▶ _Task directions_:
All the data must come back unchanged, except that pictures are left out.
** start of Collected data **
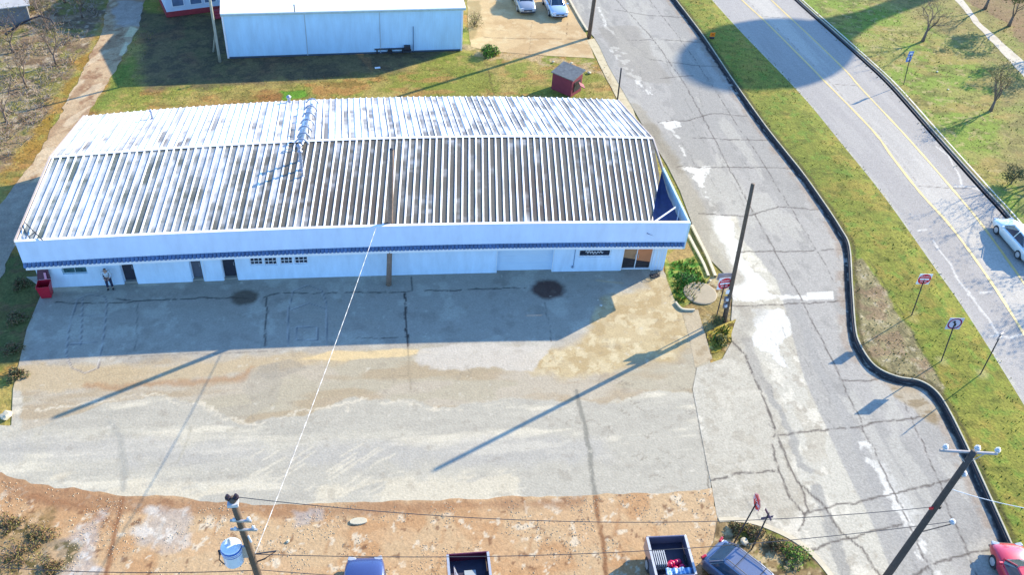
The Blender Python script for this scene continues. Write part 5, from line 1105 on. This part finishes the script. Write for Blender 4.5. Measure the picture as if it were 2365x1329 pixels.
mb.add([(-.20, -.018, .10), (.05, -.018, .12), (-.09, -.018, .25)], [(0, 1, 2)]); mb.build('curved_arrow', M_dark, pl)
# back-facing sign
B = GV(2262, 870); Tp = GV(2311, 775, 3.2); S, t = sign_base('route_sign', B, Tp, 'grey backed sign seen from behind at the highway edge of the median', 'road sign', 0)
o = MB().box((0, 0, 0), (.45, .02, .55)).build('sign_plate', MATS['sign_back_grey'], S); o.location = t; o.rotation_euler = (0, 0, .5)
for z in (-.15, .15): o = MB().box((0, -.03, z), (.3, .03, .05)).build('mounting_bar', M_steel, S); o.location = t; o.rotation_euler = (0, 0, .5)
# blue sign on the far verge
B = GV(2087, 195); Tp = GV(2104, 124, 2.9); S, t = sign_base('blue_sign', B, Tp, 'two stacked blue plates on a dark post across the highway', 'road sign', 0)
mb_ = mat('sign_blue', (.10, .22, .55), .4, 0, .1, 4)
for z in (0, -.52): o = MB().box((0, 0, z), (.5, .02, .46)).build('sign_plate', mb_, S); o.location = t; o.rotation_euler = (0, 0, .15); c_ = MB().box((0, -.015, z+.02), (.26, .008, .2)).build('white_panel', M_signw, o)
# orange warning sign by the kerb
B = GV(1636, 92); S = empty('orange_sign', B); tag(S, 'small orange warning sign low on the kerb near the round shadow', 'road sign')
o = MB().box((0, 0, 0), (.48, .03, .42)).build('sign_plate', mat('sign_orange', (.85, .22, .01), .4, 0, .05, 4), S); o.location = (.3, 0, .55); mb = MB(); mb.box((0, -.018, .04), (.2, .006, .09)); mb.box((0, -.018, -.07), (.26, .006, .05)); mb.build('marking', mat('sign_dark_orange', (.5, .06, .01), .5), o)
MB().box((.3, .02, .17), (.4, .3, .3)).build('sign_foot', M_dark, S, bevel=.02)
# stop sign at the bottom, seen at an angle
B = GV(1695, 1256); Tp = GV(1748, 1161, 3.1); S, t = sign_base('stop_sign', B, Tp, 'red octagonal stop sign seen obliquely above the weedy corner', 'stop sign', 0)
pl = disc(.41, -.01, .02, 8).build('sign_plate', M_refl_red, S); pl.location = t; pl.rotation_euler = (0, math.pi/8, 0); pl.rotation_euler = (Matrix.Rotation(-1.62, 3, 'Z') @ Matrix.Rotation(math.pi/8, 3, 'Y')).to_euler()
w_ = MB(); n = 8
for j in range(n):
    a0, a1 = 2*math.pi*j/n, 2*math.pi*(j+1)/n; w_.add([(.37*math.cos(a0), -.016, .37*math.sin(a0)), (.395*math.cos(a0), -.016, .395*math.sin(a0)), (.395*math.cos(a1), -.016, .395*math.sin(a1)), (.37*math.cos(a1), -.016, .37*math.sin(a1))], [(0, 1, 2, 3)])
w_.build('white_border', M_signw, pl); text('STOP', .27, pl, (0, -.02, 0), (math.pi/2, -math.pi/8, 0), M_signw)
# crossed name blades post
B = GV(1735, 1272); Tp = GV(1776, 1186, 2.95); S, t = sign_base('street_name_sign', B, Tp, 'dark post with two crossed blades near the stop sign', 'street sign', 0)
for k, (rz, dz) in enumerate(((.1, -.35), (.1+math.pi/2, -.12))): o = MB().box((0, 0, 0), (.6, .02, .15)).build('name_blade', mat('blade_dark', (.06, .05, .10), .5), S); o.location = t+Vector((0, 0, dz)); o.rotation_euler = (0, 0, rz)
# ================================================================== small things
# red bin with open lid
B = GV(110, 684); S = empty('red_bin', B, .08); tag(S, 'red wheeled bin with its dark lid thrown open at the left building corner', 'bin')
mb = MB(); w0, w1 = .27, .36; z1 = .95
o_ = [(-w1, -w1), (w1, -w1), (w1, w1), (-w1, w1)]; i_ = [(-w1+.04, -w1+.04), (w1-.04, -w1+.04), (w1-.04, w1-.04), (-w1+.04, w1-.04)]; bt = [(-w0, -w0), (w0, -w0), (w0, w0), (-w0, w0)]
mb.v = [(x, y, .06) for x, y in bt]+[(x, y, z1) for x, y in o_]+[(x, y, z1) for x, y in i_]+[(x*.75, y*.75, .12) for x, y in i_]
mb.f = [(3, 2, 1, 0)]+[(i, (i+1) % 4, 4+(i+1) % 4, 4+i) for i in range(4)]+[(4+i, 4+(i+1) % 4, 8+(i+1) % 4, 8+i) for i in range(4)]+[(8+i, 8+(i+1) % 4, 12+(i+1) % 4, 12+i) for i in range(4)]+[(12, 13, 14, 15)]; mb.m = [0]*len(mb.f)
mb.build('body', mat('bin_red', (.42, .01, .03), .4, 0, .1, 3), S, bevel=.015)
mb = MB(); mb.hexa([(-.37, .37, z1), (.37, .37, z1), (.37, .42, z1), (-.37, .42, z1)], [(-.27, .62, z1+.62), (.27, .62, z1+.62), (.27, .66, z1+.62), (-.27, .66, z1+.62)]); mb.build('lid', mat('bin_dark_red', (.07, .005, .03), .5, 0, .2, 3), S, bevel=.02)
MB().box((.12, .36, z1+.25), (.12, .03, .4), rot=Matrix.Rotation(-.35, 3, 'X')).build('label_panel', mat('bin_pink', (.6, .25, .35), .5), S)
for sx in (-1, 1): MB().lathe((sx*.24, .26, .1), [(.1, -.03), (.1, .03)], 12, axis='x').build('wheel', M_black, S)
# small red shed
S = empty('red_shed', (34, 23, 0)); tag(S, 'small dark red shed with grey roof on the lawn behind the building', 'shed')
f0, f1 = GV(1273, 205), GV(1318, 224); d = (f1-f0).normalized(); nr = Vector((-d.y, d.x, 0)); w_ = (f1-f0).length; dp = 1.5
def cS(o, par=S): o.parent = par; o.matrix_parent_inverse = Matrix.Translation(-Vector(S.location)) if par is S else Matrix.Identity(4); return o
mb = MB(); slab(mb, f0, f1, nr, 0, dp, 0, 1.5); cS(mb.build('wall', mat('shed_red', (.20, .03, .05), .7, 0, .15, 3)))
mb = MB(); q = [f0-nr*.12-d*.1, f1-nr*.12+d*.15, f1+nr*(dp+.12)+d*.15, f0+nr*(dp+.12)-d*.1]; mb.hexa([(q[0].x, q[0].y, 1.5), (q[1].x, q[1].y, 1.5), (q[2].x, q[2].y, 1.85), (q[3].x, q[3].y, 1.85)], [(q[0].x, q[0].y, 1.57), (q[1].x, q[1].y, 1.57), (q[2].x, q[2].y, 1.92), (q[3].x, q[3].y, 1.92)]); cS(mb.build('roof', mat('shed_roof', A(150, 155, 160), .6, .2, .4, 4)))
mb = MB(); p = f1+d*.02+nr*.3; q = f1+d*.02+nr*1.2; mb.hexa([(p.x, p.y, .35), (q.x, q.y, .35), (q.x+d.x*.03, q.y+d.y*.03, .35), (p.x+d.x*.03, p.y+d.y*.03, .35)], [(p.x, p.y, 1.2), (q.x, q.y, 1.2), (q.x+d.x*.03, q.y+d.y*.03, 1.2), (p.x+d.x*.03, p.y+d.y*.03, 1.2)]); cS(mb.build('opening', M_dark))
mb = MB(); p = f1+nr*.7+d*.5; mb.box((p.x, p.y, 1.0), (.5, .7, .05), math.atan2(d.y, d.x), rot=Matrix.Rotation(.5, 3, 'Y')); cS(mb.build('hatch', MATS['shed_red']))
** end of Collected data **
▶ _Final result_:
The Blender Python script for this scene continues. Write part 5, from line 1105 on. This part finishes the script. Write for Blender 4.5. Measure the picture as if it were 2365x1329 pixels.
mb.add([(-.20, -.018, .10), (.05, -.018, .12), (-.09, -.018, .25)], [(0, 1, 2)]); mb.build('curved_arrow', M_dark, pl)
# back-facing sign
B = GV(2262, 870); Tp = GV(2311, 775, 3.2); S, t = sign_base('route_sign', B, Tp, 'grey backed sign seen from behind at the highway edge of the median', 'road sign', 0)
o = MB().box((0, 0, 0), (.45, .02, .55)).build('sign_plate', MATS['sign_back_grey'], S); o.location = t; o.rotation_euler = (0, 0, .5)
for z in (-.15, .15): o = MB().box((0, -.03, z), (.3, .03, .05)).build('mounting_bar', M_steel, S); o.location = t; o.rotation_euler = (0, 0, .5)
# blue sign on the far verge
B = GV(2087, 195); Tp = GV(2104, 124, 2.9); S, t = sign_base('blue_sign', B, Tp, 'two stacked blue plates on a dark post across the highway', 'road sign', 0)
mb_ = mat('sign_blue', (.10, .22, .55), .4, 0, .1, 4)
for z in (0, -.52): o = MB().box((0, 0, z), (.5, .02, .46)).build('sign_plate', mb_, S); o.location = t; o.rotation_euler = (0, 0, .15); c_ = MB().box((0, -.015, z+.02), (.26, .008, .2)).build('white_panel', M_signw, o)
# orange warning sign by the kerb
B = GV(1636, 92); S = empty('orange_sign', B); tag(S, 'small orange warning sign low on the kerb near the round shadow', 'road sign')
o = MB().box((0, 0, 0), (.48, .03, .42)).build('sign_plate', mat('sign_orange', (.85, .22, .01), .4, 0, .05, 4), S); o.location = (.3, 0, .55); mb = MB(); mb.box((0, -.018, .04), (.2, .006, .09)); mb.box((0, -.018, -.07), (.26, .006, .05)); mb.build('marking', mat('sign_dark_orange', (.5, .06, .01), .5), o)
MB().box((.3, .02, .17), (.4, .3, .3)).build('sign_foot', M_dark, S, bevel=.02)
# stop sign at the bottom, seen at an angle
B = GV(1695, 1256); Tp = GV(1748, 1161, 3.1); S, t = sign_base('stop_sign', B, Tp, 'red octagonal stop sign seen obliquely above the weedy corner', 'stop sign', 0)
pl = disc(.41, -.01, .02, 8).build('sign_plate', M_refl_red, S); pl.location = t; pl.rotation_euler = (0, math.pi/8, 0); pl.rotation_euler = (Matrix.Rotation(-1.62, 3, 'Z') @ Matrix.Rotation(math.pi/8, 3, 'Y')).to_euler()
w_ = MB(); n = 8
for j in range(n):
    a0, a1 = 2*math.pi*j/n, 2*math.pi*(j+1)/n; w_.add([(.37*math.cos(a0), -.016, .37*math.sin(a0)), (.395*math.cos(a0), -.016, .395*math.sin(a0)), (.395*math.cos(a1), -.016, .395*math.sin(a1)), (.37*math.cos(a1), -.016, .37*math.sin(a1))], [(0, 1, 2, 3)])
w_.build('white_border', M_signw, pl); text('STOP', .27, pl, (0, -.02, 0), (math.pi/2, -math.pi/8, 0), M_signw)
# crossed name blades post
B = GV(1735, 1272); Tp = GV(1776, 1186, 2.95); S, t = sign_base('street_name_sign', B, Tp, 'dark post with two crossed blades near the stop sign', 'street sign', 0)
for k, (rz, dz) in enumerate(((.1, -.35), (.1+math.pi/2, -.12))): o = MB().box((0, 0, 0), (.6, .02, .15)).build('name_blade', mat('blade_dark', (.06, .05, .10), .5), S); o.location = t+Vector((0, 0, dz)); o.rotation_euler = (0, 0, rz)
# ================================================================== small things
# red bin with open lid
B = GV(110, 684); S = empty('red_bin', B, .08); tag(S, 'red wheeled bin with its dark lid thrown open at the left building corner', 'bin')
mb = MB(); w0, w1 = .27, .36; z1 = .95
o_ = [(-w1, -w1), (w1, -w1), (w1, w1), (-w1, w1)]; i_ = [(-w1+.04, -w1+.04), (w1-.04, -w1+.04), (w1-.04, w1-.04), (-w1+.04, w1-.04)]; bt = [(-w0, -w0), (w0, -w0), (w0, w0), (-w0, w0)]
mb.v = [(x, y, .06) for x, y in bt]+[(x, y, z1) for x, y in o_]+[(x, y, z1) for x, y in i_]+[(x*.75, y*.75, .12) for x, y in i_]
mb.f = [(3, 2, 1, 0)]+[(i, (i+1) % 4, 4+(i+1) % 4, 4+i) for i in range(4)]+[(4+i, 4+(i+1) % 4, 8+(i+1) % 4, 8+i) for i in range(4)]+[(8+i, 8+(i+1) % 4, 12+(i+1) % 4, 12+i) for i in range(4)]+[(12, 13, 14, 15)]; mb.m = [0]*len(mb.f)
mb.build('body', mat('bin_red', (.42, .01, .03), .4, 0, .1, 3), S, bevel=.015)
mb = MB(); mb.hexa([(-.37, .37, z1), (.37, .37, z1), (.37, .42, z1), (-.37, .42, z1)], [(-.27, .62, z1+.62), (.27, .62, z1+.62), (.27, .66, z1+.62), (-.27, .66, z1+.62)]); mb.build('lid', mat('bin_dark_red', (.07, .005, .03), .5, 0, .2, 3), S, bevel=.02)
MB().box((.12, .36, z1+.25), (.12, .03, .4), rot=Matrix.Rotation(-.35, 3, 'X')).build('label_panel', mat('bin_pink', (.6, .25, .35), .5), S)
for sx in (-1, 1): MB().lathe((sx*.24, .26, .1), [(.1, -.03), (.1, .03)], 12, axis='x').build('wheel', M_black, S)
# small red shed
S = empty('red_shed', (34, 23, 0)); tag(S, 'small dark red shed with grey roof on the lawn behind the building', 'shed')
f0, f1 = GV(1273, 205), GV(1318, 224); d = (f1-f0).normalized(); nr = Vector((-d.y, d.x, 0)); w_ = (f1-f0).length; dp = 1.5
def cS(o, par=S): o.parent = par; o.matrix_parent_inverse = Matrix.Translation(-Vector(S.location)) if par is S else Matrix.Identity(4); return o
mb = MB(); slab(mb, f0, f1, nr, 0, dp, 0, 1.5); cS(mb.build('wall', mat('shed_red', (.20, .03, .05), .7, 0, .15, 3)))
mb = MB(); q = [f0-nr*.12-d*.1, f1-nr*.12+d*.15, f1+nr*(dp+.12)+d*.15, f0+nr*(dp+.12)-d*.1]; mb.hexa([(q[0].x, q[0].y, 1.5), (q[1].x, q[1].y, 1.5), (q[2].x, q[2].y, 1.85), (q[3].x, q[3].y, 1.85)], [(q[0].x, q[0].y, 1.57), (q[1].x, q[1].y, 1.57), (q[2].x, q[2].y, 1.92), (q[3].x, q[3].y, 1.92)]); cS(mb.build('roof', mat('shed_roof', A(150, 155, 160), .6, .2, .4, 4)))
mb = MB(); p = f1+d*.02+nr*.3; q = f1+d*.02+nr*1.2; mb.hexa([(p.x, p.y, .35), (q.x, q.y, .35), (q.x+d.x*.03, q.y+d.y*.03, .35), (p.x+d.x*.03, p.y+d.y*.03, .35)], [(p.x, p.y, 1.2), (q.x, q.y, 1.2), (q.x+d.x*.03, q.y+d.y*.03, 1.2), (p.x+d.x*.03, p.y+d.y*.03, 1.2)]); cS(mb.build('opening', M_dark))
mb = MB(); p = f1+nr*.7+d*.5; mb.box((p.x, p.y, 1.0), (.5, .7, .05), math.atan2(d.y, d.x), rot=Matrix.Rotation(.5, 3, 'Y')); cS(mb.build('hatch', MATS['shed_red']))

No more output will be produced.